Waiariki MP Mr Flavell said that when she was leader of the Labour Party and Prime Minister Miss Clark oversaw a law that removed the right of Maori to go to court to test a property right - the Seabed and Foreshore Act.

"In doing so she took away a fundamental human right. Further to that, she supervised the biggest modern day confiscation of land from Maori and she refused to sign the Declaration on the Rights of Indigenous Peoples, a document sponsored by the United Nations which she now wishes to head," he said.

"She also supervised the invasion of Maori communities in Taneatua and Ruatoki in the false belief that terrorism was rife.

"However, that has since proven to be a wild made-up dream. She as yet hasn't acknowledged these mistakes so, as a matter of principle, we cannot support her nomination," he said.
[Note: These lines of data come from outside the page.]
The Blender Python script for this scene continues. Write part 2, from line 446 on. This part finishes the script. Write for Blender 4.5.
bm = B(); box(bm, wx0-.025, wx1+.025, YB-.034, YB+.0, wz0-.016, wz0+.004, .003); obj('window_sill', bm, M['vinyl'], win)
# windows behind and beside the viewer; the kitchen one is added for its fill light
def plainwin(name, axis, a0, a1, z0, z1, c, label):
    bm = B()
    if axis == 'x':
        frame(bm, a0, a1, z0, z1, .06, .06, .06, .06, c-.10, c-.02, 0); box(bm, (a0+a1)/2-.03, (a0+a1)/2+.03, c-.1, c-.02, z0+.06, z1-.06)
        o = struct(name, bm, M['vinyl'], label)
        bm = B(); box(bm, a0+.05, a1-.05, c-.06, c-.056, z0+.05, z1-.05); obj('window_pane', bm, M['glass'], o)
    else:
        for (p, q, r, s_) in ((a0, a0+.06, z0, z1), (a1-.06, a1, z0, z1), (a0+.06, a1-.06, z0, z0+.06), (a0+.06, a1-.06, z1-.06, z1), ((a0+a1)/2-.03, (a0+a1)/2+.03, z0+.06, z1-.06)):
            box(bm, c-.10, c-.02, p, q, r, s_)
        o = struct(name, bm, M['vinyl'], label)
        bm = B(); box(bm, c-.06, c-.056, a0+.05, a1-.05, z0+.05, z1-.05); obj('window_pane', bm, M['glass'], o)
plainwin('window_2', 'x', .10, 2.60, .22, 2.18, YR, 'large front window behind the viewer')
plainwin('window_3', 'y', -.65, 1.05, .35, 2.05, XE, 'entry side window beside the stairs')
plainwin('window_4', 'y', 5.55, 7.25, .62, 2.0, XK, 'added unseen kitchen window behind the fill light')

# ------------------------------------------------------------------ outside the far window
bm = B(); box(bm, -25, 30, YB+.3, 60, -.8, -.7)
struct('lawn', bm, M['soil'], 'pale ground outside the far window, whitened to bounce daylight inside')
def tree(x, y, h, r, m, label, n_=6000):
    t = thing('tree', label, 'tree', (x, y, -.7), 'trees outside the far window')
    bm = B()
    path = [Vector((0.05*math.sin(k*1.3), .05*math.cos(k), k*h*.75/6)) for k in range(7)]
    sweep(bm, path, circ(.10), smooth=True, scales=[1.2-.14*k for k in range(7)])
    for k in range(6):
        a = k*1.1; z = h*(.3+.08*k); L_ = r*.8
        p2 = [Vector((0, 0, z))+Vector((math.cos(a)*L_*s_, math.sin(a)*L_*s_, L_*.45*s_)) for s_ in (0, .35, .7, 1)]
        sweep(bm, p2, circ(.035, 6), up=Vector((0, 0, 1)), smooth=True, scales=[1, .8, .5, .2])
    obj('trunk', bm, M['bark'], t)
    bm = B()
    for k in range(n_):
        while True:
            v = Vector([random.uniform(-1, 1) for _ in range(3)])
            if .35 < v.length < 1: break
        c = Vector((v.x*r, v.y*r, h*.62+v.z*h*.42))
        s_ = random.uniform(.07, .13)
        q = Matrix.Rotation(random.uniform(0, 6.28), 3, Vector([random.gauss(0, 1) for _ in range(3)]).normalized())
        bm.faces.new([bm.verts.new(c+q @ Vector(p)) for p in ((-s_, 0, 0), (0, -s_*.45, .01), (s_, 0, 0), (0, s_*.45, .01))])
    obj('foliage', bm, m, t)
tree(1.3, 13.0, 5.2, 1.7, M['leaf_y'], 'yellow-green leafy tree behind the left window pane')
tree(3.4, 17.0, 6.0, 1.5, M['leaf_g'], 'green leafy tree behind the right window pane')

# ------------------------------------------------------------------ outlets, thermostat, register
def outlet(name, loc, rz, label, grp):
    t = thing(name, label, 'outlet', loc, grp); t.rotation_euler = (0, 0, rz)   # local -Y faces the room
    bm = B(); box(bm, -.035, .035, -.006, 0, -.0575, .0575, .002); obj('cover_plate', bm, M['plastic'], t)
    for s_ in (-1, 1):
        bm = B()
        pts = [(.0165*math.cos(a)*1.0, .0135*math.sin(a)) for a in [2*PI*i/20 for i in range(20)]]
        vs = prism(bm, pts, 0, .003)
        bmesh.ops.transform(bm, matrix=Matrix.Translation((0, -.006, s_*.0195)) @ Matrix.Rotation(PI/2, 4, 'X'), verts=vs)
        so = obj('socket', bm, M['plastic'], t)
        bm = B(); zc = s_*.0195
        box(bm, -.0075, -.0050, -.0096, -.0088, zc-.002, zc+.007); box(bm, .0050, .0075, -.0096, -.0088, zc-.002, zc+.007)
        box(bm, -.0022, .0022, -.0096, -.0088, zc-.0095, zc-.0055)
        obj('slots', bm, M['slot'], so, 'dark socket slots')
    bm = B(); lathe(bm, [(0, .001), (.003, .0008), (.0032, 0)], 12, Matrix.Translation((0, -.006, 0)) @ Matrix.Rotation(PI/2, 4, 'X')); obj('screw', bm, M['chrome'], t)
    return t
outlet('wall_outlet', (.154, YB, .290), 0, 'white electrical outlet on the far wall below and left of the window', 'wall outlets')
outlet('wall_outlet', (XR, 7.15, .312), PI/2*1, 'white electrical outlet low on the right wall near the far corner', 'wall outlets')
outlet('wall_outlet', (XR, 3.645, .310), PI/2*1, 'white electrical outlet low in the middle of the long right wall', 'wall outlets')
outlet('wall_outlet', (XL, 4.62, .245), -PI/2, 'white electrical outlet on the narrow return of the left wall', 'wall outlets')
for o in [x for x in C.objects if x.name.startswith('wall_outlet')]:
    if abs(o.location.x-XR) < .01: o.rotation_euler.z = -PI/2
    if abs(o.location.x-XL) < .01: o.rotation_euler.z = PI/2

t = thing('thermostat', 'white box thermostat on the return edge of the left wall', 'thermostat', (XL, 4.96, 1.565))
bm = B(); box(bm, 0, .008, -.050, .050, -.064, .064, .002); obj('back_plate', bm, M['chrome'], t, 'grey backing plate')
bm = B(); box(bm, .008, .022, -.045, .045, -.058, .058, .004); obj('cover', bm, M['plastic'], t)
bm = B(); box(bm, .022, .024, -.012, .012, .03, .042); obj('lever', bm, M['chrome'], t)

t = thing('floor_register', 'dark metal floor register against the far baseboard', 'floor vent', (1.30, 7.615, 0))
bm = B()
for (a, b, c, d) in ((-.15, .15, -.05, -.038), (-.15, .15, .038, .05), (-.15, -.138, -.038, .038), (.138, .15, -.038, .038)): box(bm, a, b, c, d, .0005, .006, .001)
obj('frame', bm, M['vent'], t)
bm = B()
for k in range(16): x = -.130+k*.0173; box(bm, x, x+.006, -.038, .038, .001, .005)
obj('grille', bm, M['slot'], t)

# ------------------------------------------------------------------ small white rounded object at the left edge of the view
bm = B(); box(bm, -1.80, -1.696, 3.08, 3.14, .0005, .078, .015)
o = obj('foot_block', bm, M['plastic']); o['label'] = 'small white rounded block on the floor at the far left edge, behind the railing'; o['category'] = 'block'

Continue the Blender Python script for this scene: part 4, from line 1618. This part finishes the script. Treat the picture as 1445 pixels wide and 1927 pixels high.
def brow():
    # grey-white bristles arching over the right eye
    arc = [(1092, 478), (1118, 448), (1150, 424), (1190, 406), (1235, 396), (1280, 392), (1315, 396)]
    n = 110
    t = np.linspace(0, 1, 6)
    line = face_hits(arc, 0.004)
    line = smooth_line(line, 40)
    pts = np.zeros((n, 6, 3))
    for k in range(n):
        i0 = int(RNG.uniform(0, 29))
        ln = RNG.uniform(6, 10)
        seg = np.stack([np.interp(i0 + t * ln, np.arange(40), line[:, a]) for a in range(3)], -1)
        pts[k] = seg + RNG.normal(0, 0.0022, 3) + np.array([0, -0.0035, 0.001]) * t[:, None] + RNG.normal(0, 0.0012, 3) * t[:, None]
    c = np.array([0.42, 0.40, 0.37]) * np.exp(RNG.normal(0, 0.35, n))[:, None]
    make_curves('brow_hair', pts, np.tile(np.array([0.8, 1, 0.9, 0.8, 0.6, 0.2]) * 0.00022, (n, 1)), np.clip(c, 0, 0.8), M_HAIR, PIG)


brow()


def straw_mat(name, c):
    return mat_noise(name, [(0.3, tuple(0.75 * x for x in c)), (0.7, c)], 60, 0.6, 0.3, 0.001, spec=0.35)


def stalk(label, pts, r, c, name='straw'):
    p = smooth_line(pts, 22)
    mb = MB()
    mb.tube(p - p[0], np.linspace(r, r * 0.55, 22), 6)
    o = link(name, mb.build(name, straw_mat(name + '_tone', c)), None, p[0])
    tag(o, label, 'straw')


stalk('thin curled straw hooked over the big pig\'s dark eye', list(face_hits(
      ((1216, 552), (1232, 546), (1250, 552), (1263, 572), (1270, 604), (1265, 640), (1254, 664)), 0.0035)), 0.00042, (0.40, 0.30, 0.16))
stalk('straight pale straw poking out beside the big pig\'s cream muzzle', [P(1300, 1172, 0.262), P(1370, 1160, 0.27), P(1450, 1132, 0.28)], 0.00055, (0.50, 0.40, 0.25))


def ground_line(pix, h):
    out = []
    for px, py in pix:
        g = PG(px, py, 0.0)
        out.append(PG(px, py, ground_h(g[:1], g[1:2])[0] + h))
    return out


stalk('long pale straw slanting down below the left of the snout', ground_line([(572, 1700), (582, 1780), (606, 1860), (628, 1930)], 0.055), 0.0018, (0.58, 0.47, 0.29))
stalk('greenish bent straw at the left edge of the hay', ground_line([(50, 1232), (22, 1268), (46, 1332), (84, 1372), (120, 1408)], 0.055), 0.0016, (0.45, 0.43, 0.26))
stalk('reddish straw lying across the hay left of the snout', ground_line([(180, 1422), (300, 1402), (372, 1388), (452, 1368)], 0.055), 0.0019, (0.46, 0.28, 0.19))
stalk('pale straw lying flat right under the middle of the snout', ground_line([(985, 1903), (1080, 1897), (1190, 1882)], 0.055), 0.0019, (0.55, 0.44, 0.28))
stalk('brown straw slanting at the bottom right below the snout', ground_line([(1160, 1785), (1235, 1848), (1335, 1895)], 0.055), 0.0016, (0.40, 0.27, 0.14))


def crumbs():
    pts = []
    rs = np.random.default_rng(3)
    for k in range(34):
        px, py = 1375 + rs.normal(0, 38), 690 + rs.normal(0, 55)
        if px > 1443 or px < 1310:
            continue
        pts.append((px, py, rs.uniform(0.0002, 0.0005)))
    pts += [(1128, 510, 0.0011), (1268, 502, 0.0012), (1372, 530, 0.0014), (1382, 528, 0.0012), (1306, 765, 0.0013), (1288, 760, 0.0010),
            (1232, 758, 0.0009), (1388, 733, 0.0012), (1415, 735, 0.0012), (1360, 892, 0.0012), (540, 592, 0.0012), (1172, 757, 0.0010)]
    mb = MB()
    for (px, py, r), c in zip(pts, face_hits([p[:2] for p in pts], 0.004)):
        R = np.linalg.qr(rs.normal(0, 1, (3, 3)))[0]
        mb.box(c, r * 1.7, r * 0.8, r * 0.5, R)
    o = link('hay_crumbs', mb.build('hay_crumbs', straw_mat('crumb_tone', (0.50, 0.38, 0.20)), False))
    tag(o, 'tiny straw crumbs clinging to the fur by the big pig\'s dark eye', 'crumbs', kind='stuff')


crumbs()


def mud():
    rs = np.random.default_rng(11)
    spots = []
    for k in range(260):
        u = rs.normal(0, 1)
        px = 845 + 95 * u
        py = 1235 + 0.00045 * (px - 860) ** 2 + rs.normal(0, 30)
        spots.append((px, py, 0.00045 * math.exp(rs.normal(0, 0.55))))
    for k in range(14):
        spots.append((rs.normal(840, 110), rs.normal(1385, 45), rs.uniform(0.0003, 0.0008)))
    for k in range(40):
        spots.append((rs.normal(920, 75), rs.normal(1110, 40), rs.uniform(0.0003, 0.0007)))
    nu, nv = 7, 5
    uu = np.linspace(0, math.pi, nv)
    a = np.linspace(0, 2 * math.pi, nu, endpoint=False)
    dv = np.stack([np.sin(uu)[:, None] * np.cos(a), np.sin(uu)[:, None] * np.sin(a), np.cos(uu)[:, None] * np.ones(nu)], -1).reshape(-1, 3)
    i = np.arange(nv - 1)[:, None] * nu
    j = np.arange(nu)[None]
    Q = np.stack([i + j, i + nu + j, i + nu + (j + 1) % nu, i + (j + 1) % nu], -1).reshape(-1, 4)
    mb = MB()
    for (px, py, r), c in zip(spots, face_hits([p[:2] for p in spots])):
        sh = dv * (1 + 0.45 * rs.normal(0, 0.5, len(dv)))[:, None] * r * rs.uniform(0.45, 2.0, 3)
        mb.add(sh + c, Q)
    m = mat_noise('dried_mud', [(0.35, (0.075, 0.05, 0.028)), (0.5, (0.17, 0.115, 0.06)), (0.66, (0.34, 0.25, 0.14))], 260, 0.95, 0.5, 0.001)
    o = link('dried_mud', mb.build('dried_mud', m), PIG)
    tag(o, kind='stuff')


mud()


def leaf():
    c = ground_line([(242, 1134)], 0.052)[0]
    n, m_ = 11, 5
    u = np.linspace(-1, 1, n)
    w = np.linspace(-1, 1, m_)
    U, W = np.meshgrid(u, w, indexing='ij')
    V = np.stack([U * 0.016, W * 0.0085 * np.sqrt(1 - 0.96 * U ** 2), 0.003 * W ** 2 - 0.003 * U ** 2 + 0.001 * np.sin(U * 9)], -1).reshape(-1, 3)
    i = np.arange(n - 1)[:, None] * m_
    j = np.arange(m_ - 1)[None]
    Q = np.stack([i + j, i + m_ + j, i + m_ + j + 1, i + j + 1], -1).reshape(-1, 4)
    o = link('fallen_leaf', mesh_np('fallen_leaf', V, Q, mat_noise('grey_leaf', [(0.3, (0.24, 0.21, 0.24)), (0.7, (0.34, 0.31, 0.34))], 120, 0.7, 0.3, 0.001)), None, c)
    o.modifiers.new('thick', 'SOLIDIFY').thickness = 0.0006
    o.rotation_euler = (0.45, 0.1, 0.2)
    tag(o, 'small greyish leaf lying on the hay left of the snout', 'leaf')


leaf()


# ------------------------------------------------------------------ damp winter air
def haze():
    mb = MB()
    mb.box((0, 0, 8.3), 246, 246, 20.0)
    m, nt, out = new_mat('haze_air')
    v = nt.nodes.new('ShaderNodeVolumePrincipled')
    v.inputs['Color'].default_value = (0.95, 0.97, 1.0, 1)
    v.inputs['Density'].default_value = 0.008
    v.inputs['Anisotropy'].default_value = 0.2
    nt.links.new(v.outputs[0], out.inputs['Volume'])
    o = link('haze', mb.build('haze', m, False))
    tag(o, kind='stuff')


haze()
Mr Flavell said it wasn't about an apology, it was about a candidate for the world's top diplomatic posting displaying that she had the necessary respect and understanding of indigenous communities.

"We simply can't pretend history didn't happen," he said.

"We all make mistakes but if she has learnt from hers and is prepared to acknowledge them, we would review our position," he said.

But Mr Maxwell said the past should be put aside.

"For me I am very disappointed in the direction of the Maori Party not supporting Helen Clark. I think you should put all other things aside and think of what is best for New Zealand. I saw Helen's debate on TV and watched the whole lot and I was so proud of her and I think she has a good chance.

"Regardless whether it is Helen Clark or Jim Bolger, you get behind your people. We are only a goldfish in a big pond. She has got a good chance and I hope this doesn't jeopardise it in any way."